Derby's marriage to Asenath Waite led to increasingly bizarre behavior and his eventual confinement to the Arkham sanitarium--a commitment that lasted until his physical death.

Behind the Mythos[]

Lovecraft's depiction of Derby's childhood is considered to be in large part autobiographical. It is considered unlikely, however, that the typically self-deprecating Lovecraft was thinking of himself when he described Derby as a child prodigy and young literary sensation.

The title of Derby's book suggests that Lovecraft had Clark Ashton Smith in mind, who won acclaim at the age of nineteen when he published a book of poetry called The Star-Treader and Other Poems (1912).
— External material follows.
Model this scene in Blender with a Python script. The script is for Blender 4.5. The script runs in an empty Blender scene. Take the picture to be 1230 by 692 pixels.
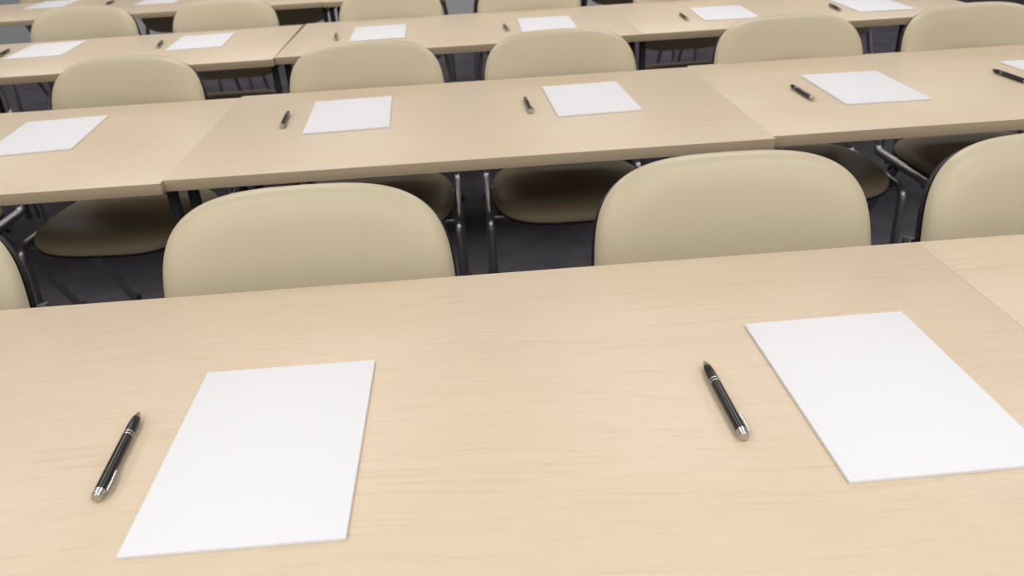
import bpy, bmesh, math, random
from mathutils import Vector, Matrix
random.seed(4)
scene=bpy.context.scene
COL=scene.collection
try:
    scene.view_settings.view_transform='Standard'
except Exception: pass
TH=0.74   # table height

# ------------------------------------------------------------ materials
def new_mat(name):
    m=bpy.data.materials.new(name); m.use_nodes=True
    nt=m.node_tree; b=nt.nodes['Principled BSDF']
    return m,nt,b
def simple(name,col,rough=.5,metal=0.,noise=0.,nscale=60.,bump=0.,spec=.5):
    m,nt,b=new_mat(name)
    b.inputs['Roughness'].default_value=rough
    b.inputs['Metallic'].default_value=metal
    b.inputs['Specular IOR Level'].default_value=spec
    tc=nt.nodes.new('ShaderNodeTexCoord')
    n=nt.nodes.new('ShaderNodeTexNoise'); n.inputs['Scale'].default_value=nscale; n.inputs['Detail'].default_value=4
    nt.links.new(tc.outputs['Object'],n.inputs['Vector'])
    r=nt.nodes.new('ShaderNodeValToRGB')
    r.color_ramp.elements[0].position=.3; r.color_ramp.elements[1].position=.7
    r.color_ramp.elements[0].color=tuple(c*(1-noise) for c in col)+(1,)
    r.color_ramp.elements[1].color=tuple(min(1,c*(1+noise)) for c in col)+(1,)
    nt.links.new(n.outputs['Fac'],r.inputs['Fac']); nt.links.new(r.outputs['Color'],b.inputs['Base Color'])
    if bump:
        bp=nt.nodes.new('ShaderNodeBump'); bp.inputs['Strength'].default_value=bump; bp.inputs['Distance'].default_value=.002
        nt.links.new(n.outputs['Fac'],bp.inputs['Height']); nt.links.new(bp.outputs['Normal'],b.inputs['Normal'])
    return m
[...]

Another possible model is Alfred Galpin, a friend of Lovecraft's who was eleven years his junior, whom he described as being "immensely my superior" in intellect.

In writing that Derby's "attempts to grow a moustache were discernible only with difficulty", Lovecraft evoked his protégé Frank Belknap Long, whom he frequently teased for the same reason.

Like Upton, Pickman and Derby are both old Salem names. There is a suggestion in Lovecraft's fiction that the three families are closely allied; Richard Upton Pickman is the title character of "Pickman's Model", while the Nathaniel Derby Pickman Foundation underwrites the Antarctic expedition in At the Mountains of Madness.

Peter Cannon notes that the protagonist's character drives the plot of "The Thing on the Doorstep" more than in most Lovecraft stories. "Where cosmic forces usually overtake the typical Lovecraft hero such as Peaslee by chance, here Derby has only his own weak personality to blame for his falling victim to his wife's nefarious designs."